Smithsonian highlights work history

   PRIEST RIVER — What happens when you bring the world’s largest museum and research complex to a small timber community in North Idaho?

   “The Way We Worked.”

   That’s what residents of Priest River and the surrounding areas have been treated to, to the tune of 100 visitors a day, since Sept. 10 when the traveling exhibit showed up inside the historic Beardmore Building downtown.

   An exhibition created by the National Archives, which is part of Museum on Main Street, and a collaboration between the Smithsonian Institution and State Humanities Councils nationwide.

   “The Way We Worked” celebrates the many ways Americans have historically ‘brought home the bacon’.  Exploring the technology and tools that individuals and communities have identified with work, regardless of race and ethnicity barriers that were often set in their way.
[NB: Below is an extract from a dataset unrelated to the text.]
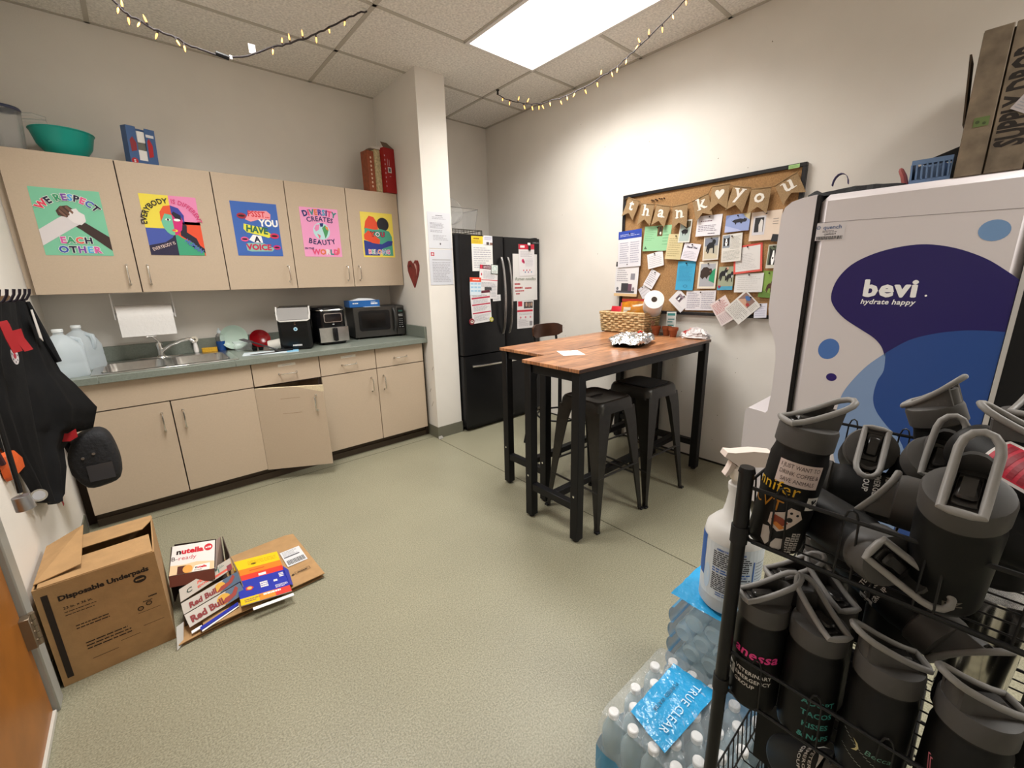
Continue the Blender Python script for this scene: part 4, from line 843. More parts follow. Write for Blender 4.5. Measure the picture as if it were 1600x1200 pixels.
m.loft([[(bx0 + fl_, by0 + fl_, ZT_), (bx1 - fl_, by0 + fl_, ZT_), (bx1 - fl_, by1 - fl_, ZT_), (bx0 + fl_, by1 - fl_, ZT_)], [(bx0 + .004, by0 + .004, ZT_ + bh), (bx1 - .004, by0 + .004, ZT_ + bh), (bx1 - .004, by1 - .004, ZT_ + bh), (bx0 + .004, by1 - .004, ZT_ + bh)],
        [(bx0 + .012, by0 + .012, ZT_ + bh), (bx1 - .012, by0 + .012, ZT_ + bh), (bx1 - .012, by1 - .012, ZT_ + bh), (bx0 + .012, by1 - .012, ZT_ + bh)], [(bx0 + .02, by0 + .02, ZT_ + .008), (bx1 - .02, by0 + .02, ZT_ + .008), (bx1 - .02, by1 - .02, ZT_ + .008), (bx0 + .02, by1 - .02, ZT_ + .008)]])
obj('lining', m, bk)
m = MB(STRAW); nr = 8; z0 = ZT_ + .006
for r in range(nr):
    z = z0 + (bh - .01) * (r + .5) / nr; e = fl_ * (1 - (z - ZT_) / bh)
    P = []; per = [(bx0 + e, by1 - e), (bx0 + e, by0 + e), (bx1 - e, by0 + e), (bx1 - e, by1 - e)]
    k = 0
    for a, b in zip(per, per[1:] + per[:1]):
        n = int(hypot(b[0] - a[0], b[1] - a[1]) / .017)
        dx, dy = (b[0] - a[0]), (b[1] - a[1]); Ln = hypot(dx, dy); nx, ny = dy / Ln, -dx / Ln
        for q in range(n):
            t_ = q / n; o = (.0055 if (k + r * 2) % 4 < 2 else -.0045) * (0 if q == 0 else 1); k += 1
            P.append((a[0] + dx * t_ - nx * o, a[1] + dy * t_ - ny * o, z + .0015 * sin(k * 1.7 + r)))
    m.tube(P, .0092, 5, True)
m.tube([(bx0, by1, ZT_ + bh), (bx0, by0, ZT_ + bh), (bx1, by0, ZT_ + bh), (bx1, by1, ZT_ + bh)], .010, 6, True)
kind(obj('woven_strands', m, bk), 'stuff')
m = MB(H('#b07a6a')); f_ = facing((2.80, by0 - .014, ZT_ + .075), 0, 'Y'); f2 = lambda u, v, l: f_(u, v, l)
m.tube([f_(u * .5, v * .5, 2) for u, v in ((-.05, .02), (-.02, .05), (.01, .03), (-.01, 0), (-.03, -.03), (0, -.06), (.03, -.02), (.06, .05))], .003, 5); obj('embroidery', m, bk)
def bag(name, label, c, w, h, d, M3, col, lift=0, ops=None, ms=None):
    m = MB(ms or H(col, .35)); rows = []; N = 8
    for k in range(N + 1):
        v = k / N; t = d * (sin(pi * min(1, v * 1.02)) ** .6) * .5 + .0015
        rows.append([(-w / 2, -t * .3, h * v), (-w / 4, -t, h * v), (0, -t * 1.08, h * v), (w / 4, -t, h * v), (w / 2, -t * .3, h * v), (w / 2, t * .3, h * v), (w / 4, t, h * v), (0, t * 1.08, h * v), (-w / 4, t, h * v), (-w / 2, t * .3, h * v)])
    m.loft(rows, True, True); t_ = thing(name, label, 'snack bag', M=Matrix.Translation(c) @ M3); childX(t_, 'pouch', m)
    if ops:
        for nm, q in ops: childX(t_, nm, q)
    return t_
RZ = lambda a: Matrix.Rotation(radians(a), 4, 'Z'); RX = lambda a: Matrix.Rotation(radians(a), 4, 'X'); RY = lambda a: Matrix.Rotation(radians(a), 4, 'Y')
AMB = mat('amber_film', '#b0701a', .18, noise=.35, scale=22, coat=.5)
p1 = MB(H('#d9cfba', .4)); p1.box(-.075, -.02, -.0255, -.024, .05, .16); p1.c = H('#8a8478'); [p1.box(-.07, -.025, -.0262, -.0254, z, z + .004) for z in (.07, .085, .10, .115, .135)]
p1b = MB(H('#9c2e1c', .4)); p1b.box(-.10, .10, -.006, .006, .203, .222)
bag('snack_pouch', 'amber snack pouch standing at the front of the woven basket', (2.775, 1.80, ZT_ + .03), .20, .215, .05, RZ(-78) @ RX(-6), '', 0, [('label', p1), ('top_seal', p1b)], AMB)
bag('snack_bag', 'bright red snack bag at the far end of the woven basket', (2.78, 1.955, ZT_ + .03), .13, .165, .05, RZ(-92) @ RX(-10), '#b81f2c')
bag('snack_bag', 'pink snack bag behind the amber pouch in the basket', (2.86, 1.90, ZT_ + .03), .12, .19, .04, RZ(-85) @ RX(4), '#c8506c')
# paper roll standing tilted in the basket, seen end on
ax_ = Vector((-.76, -.52, .38)).normalized(); c = Vector((2.70, 1.591, 1.179)) - ax_ * .11; ex_ = Vector((0, 0, 1)).cross(ax_).normalized(); ey_ = ax_.cross(ex_)
tr = thing('paper_towel_roll', 'white paper roll sticking up out of the basket, seen end on', 'paper roll', M=Matrix(((ex_.x, ey_.x, ax_.x, c.x), (ex_.y, ey_.y, ax_.y, c.y), (ex_.z, ey_.z, ax_.z, c.z), (0, 0, 0, 1))))
TIS = mat('tissue_paper', (.80, .78, .76), .9, bump=.2, bscale=70)
m = MB(TIS); R0, R1, Lr = .066, .020, .11
m.lathe([(R1, -Lr), (R0, -Lr), (R0 + .001, 0), (R0, Lr), (R1, Lr)], 32, caps=False); childX(tr, 'roll', m)
m = MB(mat('roll_core', '#3a2f26', .9)); m.lathe([(R1 - .0005, -Lr + .001), (R1 - .0005, Lr - .001)], 24, caps=True); childX(tr, 'core', m)
# tray wrapped in foil
FOIL = mat('aluminium_foil', (.80, .79, .78), .22, 1.0, bump=1.0, bscale=42)
ft = thing('foil_tray', 'black food tray covered in crumpled foil on the front table', 'tray', M=Matrix.Translation((2.30, 1.495, ZT_)) @ RZ(18))
m = MB(BLACKP); Lx, Ly = .165, .105
def rr4(a, b, r, z, n=4):
    P = []
    for sx, sy, a0 in ((1, -1, -90), (1, 1, 0), (-1, 1, 90), (-1, -1, 180)):
        for k in range(n + 1): q = radians(a0 + 90 * k / n); P.append((sx * (a - r) + r * cos(q), sy * (b - r) + r * sin(q), z))
    return P
m.loft([rr4(Lx * .82, Ly * .8, .03, 0), rr4(Lx * .97, Ly * .96, .04, .032), rr4(Lx, Ly, .04, .035), rr4(Lx * .96, Ly * .95, .04, .034)]); childX(ft, 'tray', m)
m = MB(FOIL); R = random.Random(5)
def foil(i, j):
    u, v = i * 2 - 1, j * 2 - 1; e = max(abs(u), abs(v)); k = .5 + .5 * min(1, hypot(u, v)) / max(e, .01) * e if e > .01 else 1
    s = 1 / max(1, hypot(u, v) * .86); x, y = u * s * (Lx + .014), v * s * (Ly + .014)
    z = .050 + .012 * (1 - e ** 2) + R.uniform(-.0075, .0075) - (.026 if e > .97 else 0) - (.008 if .8 < e <= .97 else 0)
    return (x + R.uniform(-.003, .003), y + R.uniform(-.003, .003), z)
m.grid(foil, 26, 20); childX(ft, 'foil_cover', m, ang=12)
# folded note on the front table
o = sheet('paper_sheet', 'blank white sheet lying on the near end of the front table', 'paper', (1.795, 1.560, ZT_ + .0012), .125, .155, -33, 'Z', '#e2e1df', [])
# terracotta pots
TER = mat('terracotta', '#8e4a28', .8, noise=.12, scale=40)
for i, (x, y) in enumerate(((2.772, 1.606), (2.796, 1.536), (2.760, 1.466))):
    t = thing('terracotta_pot', ['small terracotta pot touching the basket', 'middle one of the three small terracotta pots', 'small terracotta pot farthest from the basket'][i], 'pot', (x, y, ZT_), 'terracotta pots')
    m = MB(TER); m.lathe([(.020, ZT_), (.0285, ZT_ + .046), (.0325, ZT_ + .046), (.0335, ZT_ + .066), (.029, ZT_ + .066), (.026, ZT_ + .05), (.018, ZT_ + .04)], 20, (x, y, 0)); obj('pot_wall', m, t)
    m = MB(H('#2e2118', .95)); m.lathe([(0, ZT_ + .050), (.0262, ZT_ + .050)], 16, (x, y, 0), False); obj('soil', m, t)
# leaning carton sign, red bow, crumpled bag
c = Vector((2.865, 1.545, ZT_)); t = thing('small_carton', 'white carton with teal print leaning behind the terracotta pots', 'carton', M=Matrix.Translation(c) @ RZ(-62) @ RX(-9))
childX(t, 'carton_body', MB(H('#d8dcd8', .5)).box(-.032, .032, -.014, (.014), .002, .162, .001))
p = MB(H('#3d8a86')); f_ = facing((0, -.0142, .10), 0, 'Y'); p.rect(f_, -.026, .026, .034, .052); p.rect(f_, -.02, .022, .004, .014); p.rect(f_, -.024, .01, -.014, -.006); p.rect(f_, -.02, .02, -.04, -.03); p.c = GREY; p.lines(f_, -.026, .026, .03, -.05, 12, .2, 2); childX(t, 'printing', p)
t = thing('bow', 'small shiny red bow at the foot of the woven basket', 'bow', (2.655, 1.665, ZT_)); m = MB(mat('red_ribbon', '#c01a12', .25)); c = Vector((2.655, 1.665, ZT_ + .004))
for k in range(9):
    a = k * 2.4; r_ = .018 + .010 * (k % 3); d_ = Vector((cos(a), sin(a), 0)); s_ = Vector((-sin(a), cos(a), 0)) * .006
    P = [c + d_ * (r_ * q) + Vector((0, 0, h_)) for q, h_ in ((0, .004), (.6, .018 + .002 * k), (1, .014 + .002 * k), (.9, .004 + .001 * k), (.3, .002))]
    m.loft([[p_ - s_, p_ + s_, p_ + s_ + Vector((0, 0, .0008)), p_ - s_ + Vector((0, 0, .0008))] for p_ in P])
obj('loops', m, t)
def crumple(name, label, cat, c, rx, ry, rz_, col_fn, seed, parent=None, rough=.35, n=(26, 12)):
    R = random.Random(seed); m = MB()
    H_ = {}
    for i in range(n[0]):
        for j in range(n[1] + 1):
            th = 2 * pi * i / n[0]; ph = pi / 2 * j / n[1]; k = 1 + R.uniform(-.22, .22)
            H_[i, j] = m.pt((c[0] + rx * cos(th) * cos(ph) * k, c[1] + ry * sin(th) * cos(ph) * k, c[2] + max(0, rz_ * sin(ph) * (1 + R.uniform(-.35, .25)))))
    for i in range(n[0]):
        for j in range(n[1]):
            m.c = col_fn(i, j, R); m.face((H_[i, j], H_[(i + 1) % n[0], j], H_[(i + 1) % n[0], j + 1], H_[i, j + 1]))
    m.c = col_fn(0, 0, R); m.face([H_[i, 0] for i in range(n[0])][::-1])
    o = obj(name, m, parent, ang=15, loc=Vector(c) if parent is None else None)
    if parent is None: tag(o, label, cat)
    return o
W_, P_, G_ = H('#dcd6d6', rough=.3) if False else H('#dcd6d6', .3), H('#d08a80', .3), H('#9a3030', .3)
crumple('crumpled_bag', 'crumpled white plastic bag with red print at the far table corner', 'bag', (2.80, 1.325, ZT_ + .001), .062, .098, .062, lambda i, j, R: P_ if 5 < i < 11 and 3 < j < 9 and R.random() < .55 else (G_ if 6 < i < 10 and 4 < j < 8 else W_), 4)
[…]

   The learning experience has expanded into the West Bonner County School District, which has allotted for all five schools to take tours of the traveling museum.

   The Priest Community Forest Connection also made the school field trips possible.
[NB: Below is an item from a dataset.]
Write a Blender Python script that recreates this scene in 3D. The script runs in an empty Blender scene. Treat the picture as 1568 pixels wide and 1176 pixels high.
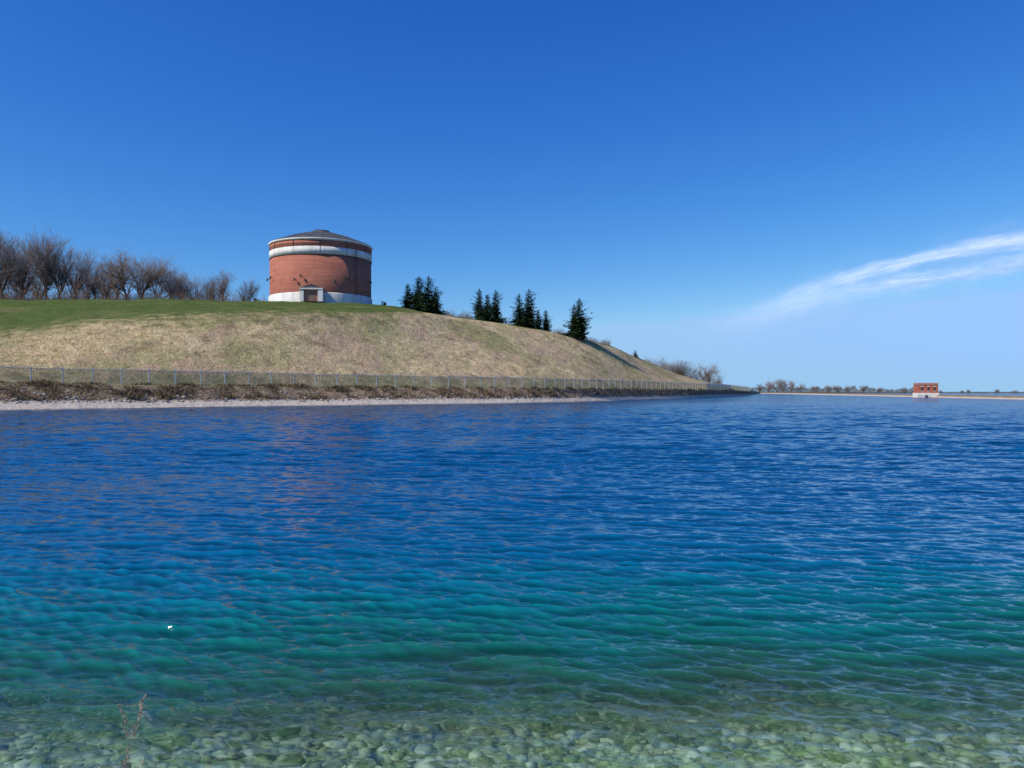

   Walking into the exhibit what you’ll see is vibrant and interactive displays, relevant objects of the era, work clothing, tools and breathtaking photographs to go along with eye-catching graphics.

   The exhibit is free and will only be around until Oct. 22, so make sure and stop by before it moves on to another Idaho community.
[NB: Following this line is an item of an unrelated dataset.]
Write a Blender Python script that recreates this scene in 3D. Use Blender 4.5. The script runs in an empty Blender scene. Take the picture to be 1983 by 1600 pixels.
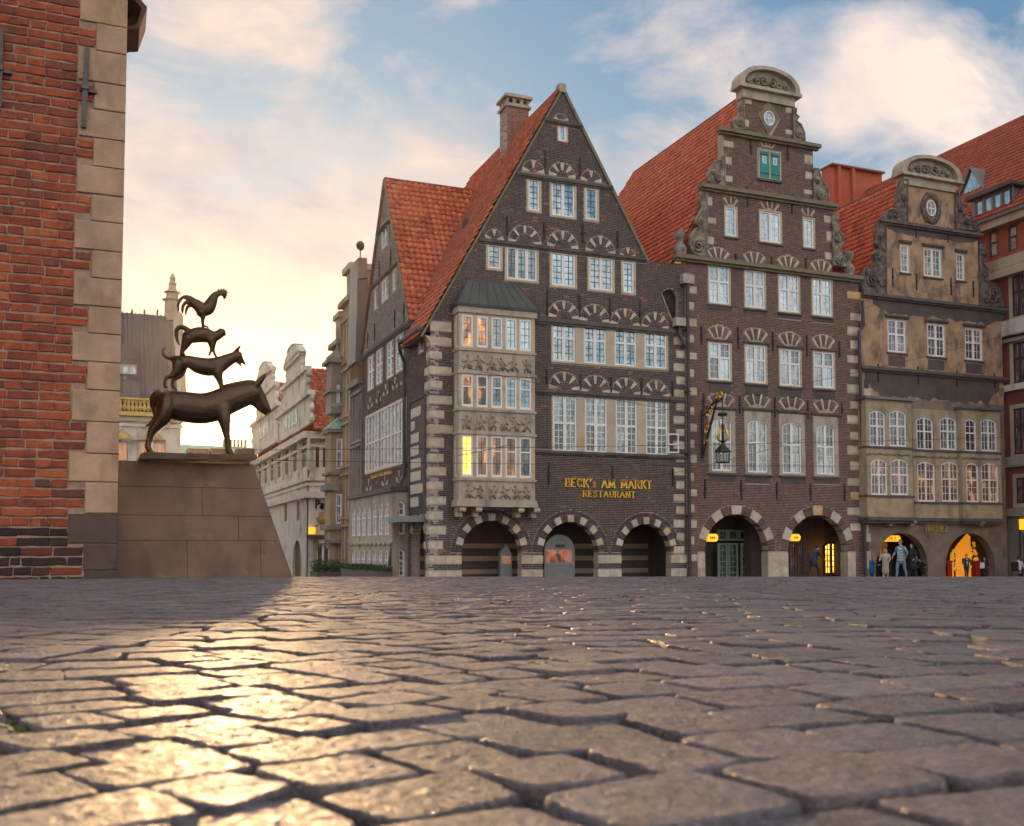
import bpy, bmesh, math, random
from mathutils import Vector, Matrix, noise
from mathutils.geometry import tessellate_polygon
R = math.radians
random.seed(7)
SC = bpy.context.scene
COL = SC.collection

# ------------------------------------------------------------------ camera
F, IW, IH = 1965.0, 1983.0, 1600.0
YAW, PIT, EYE = R(21.78), R(3.0), 0.2
SY = 1062 - 800 - F * math.tan(PIT)
cam_d = bpy.data.cameras.new('camera')
cam = bpy.data.objects.new('camera', cam_d); COL.objects.link(cam)
cam.location = (0, 0, EYE); cam.rotation_euler = (math.pi / 2 + PIT, 0, -YAW)
cam_d.sensor_fit = 'HORIZONTAL'; cam_d.sensor_width = 36; cam_d.lens = F * 36 / IW
cam_d.shift_y = SY / IW
cam_d.clip_start = 0.02; cam_d.clip_end = 3000
cam_d.dof.use_dof = True; cam_d.dof.focus_distance = 18.0; cam_d.dof.aperture_fstop = 8.0
SC.camera = cam
FW = Vector((math.sin(YAW) * math.cos(PIT), math.cos(YAW) * math.cos(PIT), math.sin(PIT)))
RT = Vector((math.cos(YAW), -math.sin(YAW), 0)); UP = RT.cross(FW)
AX = Vector((math.sin(YAW), math.cos(YAW), 0))
def ray(px, py): return FW + RT * ((px - 991.5) / F) + UP * ((800 + SY - py) / F)
EYEV = Vector((0, 0, EYE))

# ------------------------------------------------------------------ light
SUN_EL, SUN_AZ = R(6.5), math.atan2(0.122, 1.028)      # azimuth clockwise from +Y
SUND = Vector((math.sin(SUN_AZ) * math.cos(SUN_EL), math.cos(SUN_AZ) * math.cos(SUN_EL), math.sin(SUN_EL)))
sl = bpy.data.lights.new('sun', 'SUN'); sl.energy = 2.1; sl.angle = R(4.0); sl.color = (1.0, 0.62, 0.30)
sun = bpy.data.objects.new('sun', sl); COL.objects.link(sun)
sun.rotation_euler = (-SUND).to_track_quat('-Z', 'Y').to_euler(); sun.location = (0, 0, 40)
SC.view_settings.view_transform = 'Standard'; SC.view_settings.look = 'None'
SC.view_settings.gamma = 1.0; SC.view_settings.exposure = 2.05
SC.render.engine = 'CYCLES'
SC.cycles.max_bounces = 4; SC.cycles.diffuse_bounces = 2; SC.cycles.glossy_bounces = 2; SC.cycles.volume_bounces = 0; SC.cycles.use_adaptive_sampling = True; SC.cycles.adaptive_threshold = 0.02
SC.cycles.transparent_max_bounces = 6; SC.cycles.caustics_reflective = False; SC.cycles.caustics_refractive = False

# ------------------------------------------------------------------ node helpers
class NT:
    def __init__(s, tree):
        s.t = tree; s.n = tree.nodes; s.l = tree.links
    def new(s, typ, **kw):
        nd = s.n.new(typ)
        for k, v in kw.items():
            if k.startswith('i_'):
                key = k[2:]
                key = int(key) if key.isdigit() else key.replace('_', ' ')
                s.set(nd.inputs[key], v)
            else: setattr(nd, k, v)
        return nd
    def set(s, sock, v):
        if hasattr(v, 'is_output') or hasattr(v, 'links') and hasattr(v, 'node'): s.l.new(v, sock)
        else: sock.default_value = v
    def math(s, op, a, b=0.0, c=None, clamp=False):
        nd = s.n.new('ShaderNodeMath'); nd.operation = op; nd.use_clamp = clamp
        s.set(nd.inputs[0], a); s.set(nd.inputs[1], b)
        if c is not None: s.set(nd.inputs[2], c)
        return nd.outputs[0]
    def mix(s, fac, a, b, typ='MIX'):
        nd = s.n.new('ShaderNodeMix'); nd.data_type = 'RGBA'; nd.blend_type = typ
        s.set(nd.inputs[0], fac); s.set(nd.inputs[6], a); s.set(nd.inputs[7], b)
        return nd.outputs[2]
    def ramp(s, fac, stops, interp='LINEAR'):
        nd = s.n.new('ShaderNodeValToRGB'); cr = nd.color_ramp; cr.interpolation = interp
        while len(cr.elements) < len(stops): cr.elements.new(0.5)
        for e, (p, c) in zip(cr.elements, stops):
            e.position = p; e.color = (c[0], c[1], c[2], 1) if hasattr(c, '__len__') else (c, c, c, 1)
        s.set(nd.inputs[0], fac)
        return nd.outputs[0]
    def noise(s, vec, scale, detail=5, rough=0.55, dist=0.0):
        nd = s.n.new('ShaderNodeTexNoise'); nd.inputs['Scale'].default_value = scale
        nd.inputs['Detail'].default_value = detail; nd.inputs['Roughness'].default_value = rough
        nd.inputs['Distortion'].default_value = dist
        s.l.new(vec, nd.inputs['Vector']); return nd.outputs[0]
def c4(c): return (c[0], c[1], c[2], 1.0)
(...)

   A great time to do so will be at 1 p.m. this Saturday, Oct. 15 when Mike Reynolds of Mike Reynolds Logging will present ‘New Timber Technologies’, which has been designed to spotlight the way loggers work today with a focus on modern technology.

   The museum is open Wednesday through Sunday from 10 a.m. to 5 p.m. and offers guided gallery tours each Saturday and Sunday at 12 p.m. and again at 3 p.m.  You can also reserve a tour by calling Theresa Wright at (208) 290-2328 or via e-mail:  twright241@hotmail.com

   “The Way We Worked” is sponsored by the Priest River Museum and Timber Education Center and the Rex Theater Foundation, in cooperation with the Idaho Humanities Council.